Reforms should be extended to political front


PRONOUNCEMENTS that the European Union (EU) is ready to re-engage Zimbabwe are a welcome development because it will see the country shed off its pariah status and return to the global family of nations, especially after reports that Queen Elizabeth II was also keen to have the former British colony return to the Commonwealth club.

Given that President Emmerson Mnangagwa has indicated willingness to chart a new political and economic trajectory from the past, we are hopeful that he will fulfil to the letter conditions that will see Zimbabwe finally return to the family of nations.

Operating in isolation has not been profitable for Zimbabwe given the punishing socio-economic situation that the population has been forced to bear, as the country operated in isolation without the requisite international support.

We have every reason to believe that Mnangagwa will utilise the opportunity that he has for the good of the nation rather than squander it and sink the country into deeper mire.

As the Council of the EU has resolved to engage the new administration with emphasis on economic and political reforms, our prayer is that the urgency and seriousness that Mnangagwa has so far demonstrated on the economic front will also be extended to the political front.
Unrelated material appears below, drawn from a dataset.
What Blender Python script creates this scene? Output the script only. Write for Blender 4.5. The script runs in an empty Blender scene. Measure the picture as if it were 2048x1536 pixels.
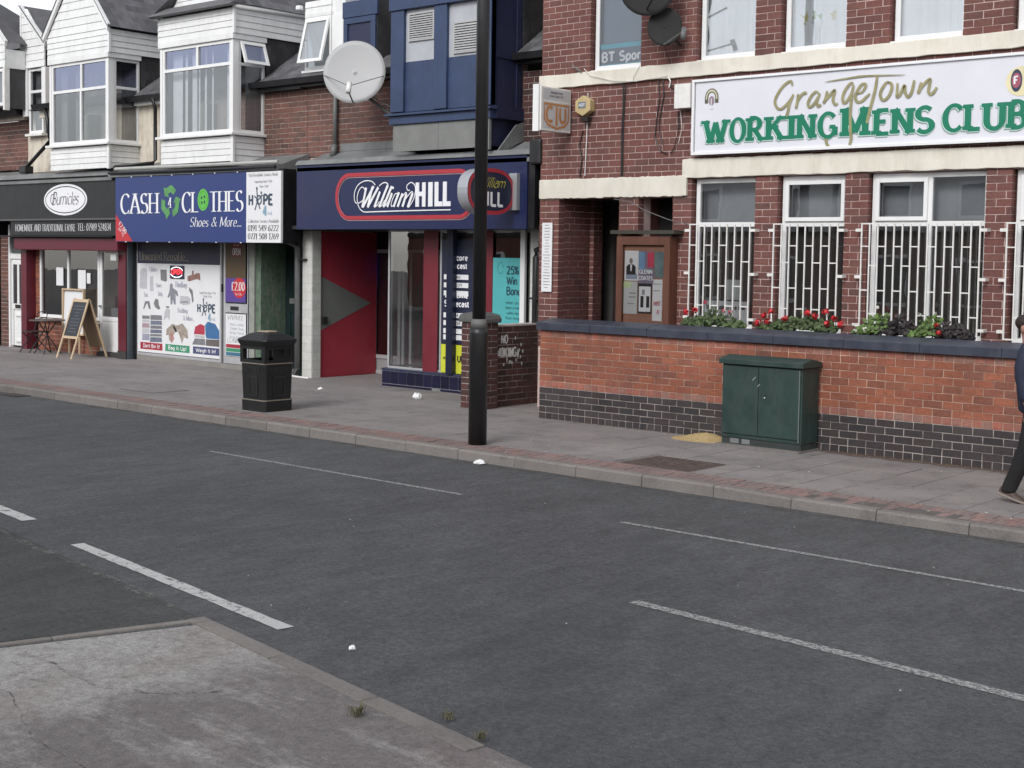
import bpy, bmesh, math, random
from mathutils import Vector, Matrix
random.seed(7)
R = math.radians
scene = bpy.context.scene
C = scene.collection

# ------------------------------------------------------------------ camera
cam_d = bpy.data.cameras.new('camera'); cam = bpy.data.objects.new('camera', cam_d); C.objects.link(cam)
yaw, pitch, roll = R(41.10), R(3.515), R(-0.8713)
fwd = Vector((-math.sin(yaw) * math.cos(pitch), math.cos(yaw) * math.cos(pitch), -math.sin(pitch)))
rt = Vector((math.cos(yaw), math.sin(yaw), 0)); dn = fwd.cross(rt)
r2 = rt * math.cos(roll) + dn * math.sin(roll); d2 = dn * math.cos(roll) - rt * math.sin(roll)
mw = Matrix((r2, -d2, -fwd)).transposed().to_4x4(); mw.translation = Vector((0, 0, 2.2))
cam.matrix_world = mw
cam_d.sensor_width = 36; cam_d.lens = 36 * 2761 / 2048
cam_d.shift_x = -0.0005; cam_d.shift_y = -85 / 2048
cam_d.clip_start = 0.1; cam_d.clip_end = 2000
scene.camera = cam

# ------------------------------------------------------------------ sky and sun (overcast daylight)
world = bpy.data.worlds.new('World'); scene.world = world; world.use_nodes = True
nt = world.node_tree; nt.nodes.clear()
sky = nt.nodes.new('ShaderNodeTexSky'); sky.sky_type = 'NISHITA'; sky.sun_disc = False
SUN_EL, SUN_AZ = 37, 168          # azimuth of the sun, degrees clockwise from +Y
sky.sun_elevation = R(SUN_EL); sky.sun_rotation = R(SUN_AZ); sky.air_density = 1.0; sky.dust_density = 1.0; sky.ozone_density = 1
hsv = nt.nodes.new('ShaderNodeHueSaturation'); hsv.inputs['Saturation'].default_value = 0.22; hsv.inputs['Value'].default_value = 1.0
tc = nt.nodes.new('ShaderNodeTexCoord'); mp = nt.nodes.new('ShaderNodeMapping'); mp.inputs['Scale'].default_value = (1.3, 1.3, 3.2)
cn = nt.nodes.new('ShaderNodeTexNoise'); cn.inputs['Scale'].default_value = 2.3; cn.inputs['Detail'].default_value = 6
cr = nt.nodes.new('ShaderNodeMapRange'); cr.inputs['From Min'].default_value = .3; cr.inputs['From Max'].default_value = .7
cr.inputs['To Min'].default_value = .86; cr.inputs['To Max'].default_value = 1.12
mx = nt.nodes.new('ShaderNodeMix'); mx.data_type = 'RGBA'; mx.blend_type = 'MULTIPLY'; mx.inputs[0].default_value = 1
bg = nt.nodes.new('ShaderNodeBackground'); bg.inputs['Strength'].default_value = 0.15
wo = nt.nodes.new('ShaderNodeOutputWorld')
L = nt.links.new
L(sky.outputs[0], hsv.inputs['Color']); L(tc.outputs['Generated'], mp.inputs[0]); L(mp.outputs[0], cn.inputs['Vector'])
L(cn.outputs['Fac'], cr.inputs['Value']); L(hsv.outputs[0], mx.inputs[6]); L(cr.outputs[0], mx.inputs[7])
L(mx.outputs[2], bg.inputs['Color']); L(bg.outputs[0], wo.inputs[0])
sd = bpy.data.lights.new('sun', 'SUN'); sd.energy = 1.3; sd.angle = R(25); sd.color = (1, .985, .98)
so = bpy.data.objects.new('sun', sd); C.objects.link(so)
sdir = Vector((math.sin(R(SUN_AZ)) * math.cos(R(SUN_EL)), math.cos(R(SUN_AZ)) * math.cos(R(SUN_EL)), math.sin(R(SUN_EL))))
so.rotation_euler = sdir.to_track_quat('Z', 'Y').to_euler(); so.location = (0, 0, 30)
vs = scene.view_settings; vs.view_transform = 'Standard'; vs.look = 'None'; vs.gamma = 1; vs.use_curve_mapping = False
vs.exposure = 0.5
cy = scene.cycles; cy.use_denoising = True; cy.max_bounces = 8; cy.transparent_max_bounces = 16; cy.caustics_reflective = False; cy.caustics_refractive = False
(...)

It is not yet clear whether the Zanu PF government will be able to address concerns around electoral reforms raised by the opposition and other key stakeholders ahead of the crucial harmonised elections, but our hope is that the necessary electoral reforms would have been effected by that time. Indeed, peaceful, inclusive, credible and transparent elections are critical and they should be seen as such by all stakeholders.

One critical step in that regard is to welcome international observers upon whose reports the international community will make its informed decision on whether or not Zimbabwe is fully repentant by fully embracing and effecting the necessary electoral reforms.